FRANCE’S communists condemned the latest violent protests over the deadly police shooting of a 17-year-old boy as tensions continued to grow today.

President Emmanuel Macron urged the suspension of all bus and tram services amid ongoing rioting and looting sparked by the killing, which has shocked the nation.

He also called on parents to keep teenagers at home and proposed restrictions on social media to help quell the unrest.

Protesters erected barricades, lit fires and shot fireworks at police, who responded by using tear gas and water cannon into the early hours.

National police said that a total of 875 people had been detained overnight.

At least 200 officers were injured on a third night of rioting and looting.

Armoured police vehicles rammed the charred remains of cars that had been set ablaze in the north-western Paris suburb of Nanterre, where a police officer shot the teenager of Algerian descent identified only as Nahel. 

One of his relatives said: “There’s a feeling of injustice in many residents’ minds, whether it’s about school achievement, getting a job, access to culture, housing and other life issues.”

However, French Communist Party general secretary Fabien Roussel said that he condemned the violence absolutely.

“When you’re on the left, you defend public services, not their looting,” he added.

“What must be on the agenda is justice: justice for Nahel, justice for our neighbourhoods.”

Interior Minister Gerald Darmanin also denounced what he called a night of “rare violence.”

Many French towns and cities experienced violent incidents.

In Paris, the police station in the city’s 12th arrondissement was attacked, while some shops were looted along Rue de Rivoli, near the Louvre museum and at the Forum des Halles in the centre of the capital.

Anti-racism activists renewed their complaints about police behaviour.

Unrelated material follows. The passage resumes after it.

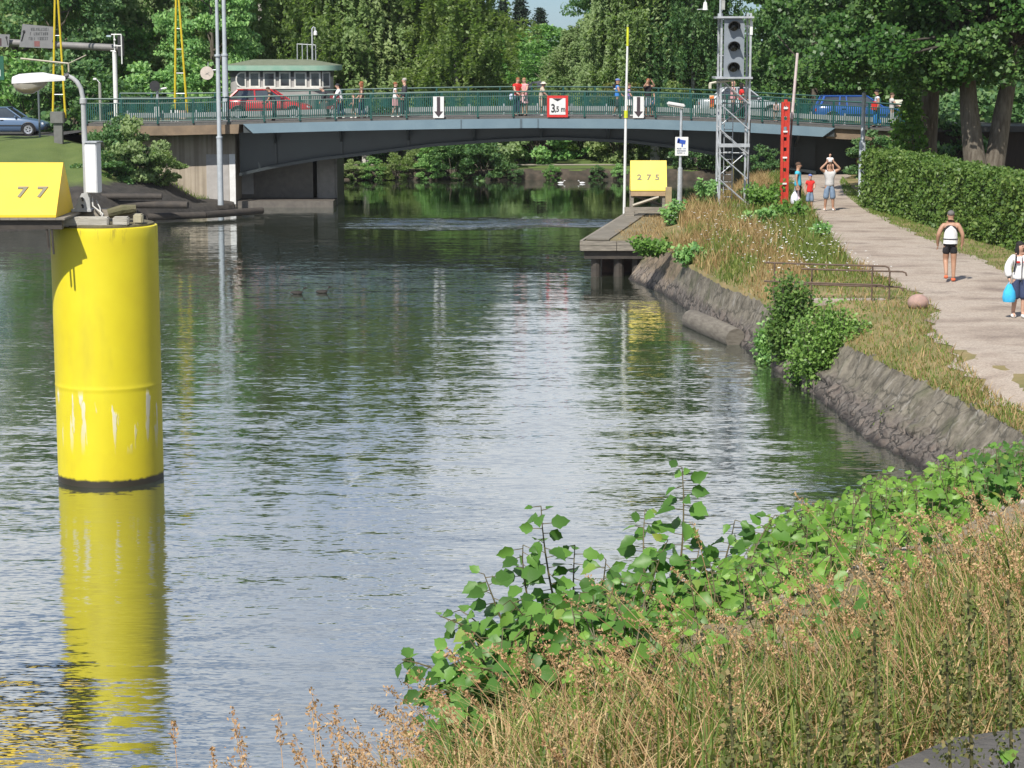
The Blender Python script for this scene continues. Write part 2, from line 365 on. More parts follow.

“We have to go beyond saying that things need to calm down,” said Dominique Sopo, head of campaign group SOS Racisme. 

“The issue here is how do we make it so that we have a police force that when they see blacks and Arabs, they don’t tend to shout at them, use racist terms against them and, in some cases, shoot them in the head.”

Nahel’s mother, identified only as Mounia M, told France 5 television that she is angry with the officer who killed her only child, but not with the police in general. 

Nonetheless, she called for justice to be “very firm.”